India vowed yesterday to bring one of its diplomats home at any price after her arrest in New York, as she told how she broke down in tears after being stripped and cavity-searched.
As a leading daily hailed the government for “taking on Uncle Sam,” Indian Foreign Minister Salman Khurshid pledged to “restore the dignity” of the diplomat — whose treatment at the hands of a superpower has touched a raw nerve in India.
Khurshid’s promise came a day after India announced a series of reprisals and despite an overnight plea by the US Department of State not to allow the row to damage relations.
Photo: AFP
“It is my duty to bring the lady back,” Khurshid told lawmakers.
“We have to restore her dignity and I will do it at any cost,” he added in the highest-level intervention by an Indian official since deputy consul-general Devyani Khobragade was arrested on Thursday last week.
“Today, our paramount concern, interest and determination is to be able to intervene effectively and specifically to ensure the dignity of our officer is absolutely preserved,” he said.
Indian Prime Minister Manmohan Singh then further stoked the furore by calling her arrest “deplorable” in brief comments reported by the Press Trust of India.
The US Marshals Service confirmed on Tuesday that Khobragade, 39, had been strip-searched like other prisoners after being detained while dropping her two children off at school.
US authorities say she not only paid a domestic servant a fraction of the minimum wage, but also lied in a visa application for the employee, an Indian national, who has since absconded.
In an e-mail to colleagues published yesterday, Khobragade said she told arresting authorities that she had diplomatic immunity — only to suffer repeated searches and to be jailed with “common criminals.”
“I must admit that I broke down many times as the indignities of repeated handcuffing, stripping and cavity searches, swabbing, in a hold-up with common criminals and drug addicts were all being imposed upon me despite my incessant assertions of immunity,” she said in the e-mail. “I got the strength to regain composure and remain dignified, thinking that I must represent all of my colleagues and my country with confidence and pride.”

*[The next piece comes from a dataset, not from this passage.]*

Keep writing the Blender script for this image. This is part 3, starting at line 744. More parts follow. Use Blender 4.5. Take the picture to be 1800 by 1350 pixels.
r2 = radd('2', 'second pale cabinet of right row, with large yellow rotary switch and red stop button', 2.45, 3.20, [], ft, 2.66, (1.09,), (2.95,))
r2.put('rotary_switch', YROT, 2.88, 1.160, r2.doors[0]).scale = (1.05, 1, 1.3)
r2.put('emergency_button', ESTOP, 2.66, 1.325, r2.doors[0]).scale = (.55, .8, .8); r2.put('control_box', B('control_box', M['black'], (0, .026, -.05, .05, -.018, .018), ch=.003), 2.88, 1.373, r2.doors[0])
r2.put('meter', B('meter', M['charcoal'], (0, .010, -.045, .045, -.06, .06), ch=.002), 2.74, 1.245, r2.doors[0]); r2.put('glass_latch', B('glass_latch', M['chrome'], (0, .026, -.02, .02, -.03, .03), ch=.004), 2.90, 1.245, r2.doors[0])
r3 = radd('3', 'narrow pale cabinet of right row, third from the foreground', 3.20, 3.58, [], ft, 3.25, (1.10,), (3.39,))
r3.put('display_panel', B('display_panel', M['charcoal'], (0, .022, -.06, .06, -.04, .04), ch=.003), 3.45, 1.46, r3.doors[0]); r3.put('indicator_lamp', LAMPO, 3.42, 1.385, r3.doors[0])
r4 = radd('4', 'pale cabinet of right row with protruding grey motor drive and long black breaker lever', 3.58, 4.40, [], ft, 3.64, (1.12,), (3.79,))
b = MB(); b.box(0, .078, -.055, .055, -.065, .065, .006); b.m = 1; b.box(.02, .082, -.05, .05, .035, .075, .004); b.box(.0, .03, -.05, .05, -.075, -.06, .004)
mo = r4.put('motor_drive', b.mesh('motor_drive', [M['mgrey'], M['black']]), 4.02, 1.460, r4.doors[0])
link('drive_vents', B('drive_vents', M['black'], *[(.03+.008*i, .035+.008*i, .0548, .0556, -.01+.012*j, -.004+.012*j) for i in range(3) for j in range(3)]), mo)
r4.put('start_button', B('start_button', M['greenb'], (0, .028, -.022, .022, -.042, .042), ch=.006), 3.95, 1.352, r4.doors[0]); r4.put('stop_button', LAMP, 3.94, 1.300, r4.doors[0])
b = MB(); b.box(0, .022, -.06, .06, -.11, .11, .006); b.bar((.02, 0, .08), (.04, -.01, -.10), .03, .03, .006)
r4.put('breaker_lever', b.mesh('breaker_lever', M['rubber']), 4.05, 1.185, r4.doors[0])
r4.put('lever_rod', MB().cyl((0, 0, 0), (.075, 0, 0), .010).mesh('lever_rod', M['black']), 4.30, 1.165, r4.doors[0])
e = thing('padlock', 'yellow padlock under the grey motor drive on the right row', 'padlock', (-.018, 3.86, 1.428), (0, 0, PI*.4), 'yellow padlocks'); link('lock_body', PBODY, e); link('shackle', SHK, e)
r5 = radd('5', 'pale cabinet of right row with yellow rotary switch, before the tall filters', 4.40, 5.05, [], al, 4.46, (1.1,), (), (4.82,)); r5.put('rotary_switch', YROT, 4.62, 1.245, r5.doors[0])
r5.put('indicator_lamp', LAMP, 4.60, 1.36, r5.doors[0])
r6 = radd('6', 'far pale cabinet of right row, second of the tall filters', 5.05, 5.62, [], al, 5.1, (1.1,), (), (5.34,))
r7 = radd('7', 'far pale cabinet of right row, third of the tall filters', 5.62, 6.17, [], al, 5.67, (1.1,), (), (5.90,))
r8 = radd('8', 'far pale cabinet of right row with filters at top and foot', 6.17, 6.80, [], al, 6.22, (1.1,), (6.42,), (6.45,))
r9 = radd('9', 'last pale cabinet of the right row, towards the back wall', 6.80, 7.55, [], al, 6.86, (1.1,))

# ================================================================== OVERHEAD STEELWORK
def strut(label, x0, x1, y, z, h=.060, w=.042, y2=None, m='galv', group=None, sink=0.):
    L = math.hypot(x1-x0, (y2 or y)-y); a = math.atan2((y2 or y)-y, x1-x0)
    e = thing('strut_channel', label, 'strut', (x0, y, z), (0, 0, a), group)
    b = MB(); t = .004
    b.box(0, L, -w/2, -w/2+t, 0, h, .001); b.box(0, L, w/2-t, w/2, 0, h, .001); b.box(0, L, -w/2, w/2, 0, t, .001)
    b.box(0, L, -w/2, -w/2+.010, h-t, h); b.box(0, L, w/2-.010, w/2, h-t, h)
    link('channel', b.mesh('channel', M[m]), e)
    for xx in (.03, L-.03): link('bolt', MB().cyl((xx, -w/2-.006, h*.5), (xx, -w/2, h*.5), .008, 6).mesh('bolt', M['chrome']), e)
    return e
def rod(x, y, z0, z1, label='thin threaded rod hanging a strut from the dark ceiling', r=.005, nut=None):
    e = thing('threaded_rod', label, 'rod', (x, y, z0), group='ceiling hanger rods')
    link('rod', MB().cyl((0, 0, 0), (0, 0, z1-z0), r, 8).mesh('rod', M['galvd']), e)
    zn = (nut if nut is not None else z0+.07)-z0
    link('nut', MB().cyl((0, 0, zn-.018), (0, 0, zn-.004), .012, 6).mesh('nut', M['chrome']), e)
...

That a high-ranking diplomat could be subjected to such treatment while on a posting to the US has caused huge offense.
India was locked in a furious row with Italy earlier this year when the Italian government initially reneged on a promise to fly two marines back to New Delhi to face trial over a fatal shooting.
The marines did eventually return after India ordered immigration authorities to prevent the Italian ambassador from leaving the country.
With a general election just months away, the ruling Congress and the opposition Bharatiya Janata Party (BJP) are both keen to be seen as standing up to the US.
Yashwant Sinha, a former BJP foreign minister, said on Tuesday that India should now arrest US homosexuals in India after a ruling last week that upheld a colonial-era ban on homosexuality.
“India takes on Uncle Sam,” read the front page headline of the Hindustan Times, while the Mail Today splashed with “Bulldozer diplomacy” on top of a picture of a digger dragging away barricades outside the US embassy.
US consular officials have also been told to return identity cards that speed up travel into and through India. Import clearances for them, including for alcohol, have been suspended.
The ultra-nationalist Shiv Sena organization staged an anti-US protest yesterday.
“The way America has tortured our diplomat is wrong. They stripped her down and humiliated an Indian woman, an Indian representative, and we will not tolerate that,” said Jaiprakash Baghal, one of the protesters.
US Department of State deputy spokeswoman Marie Harf said the arrest was a “sensitive issue,” but insisted it was a “separate and isolated incident” which should not be allowed to affect broader ties.
Harf added that as a consular official, Khobragade does not have full diplomatic immunity, but has consular immunity applicable only to her professional duties.
Khobragade is alleged to have paid her worker just US$3.31 an hour, despite signing a contract to pay her three times that amount.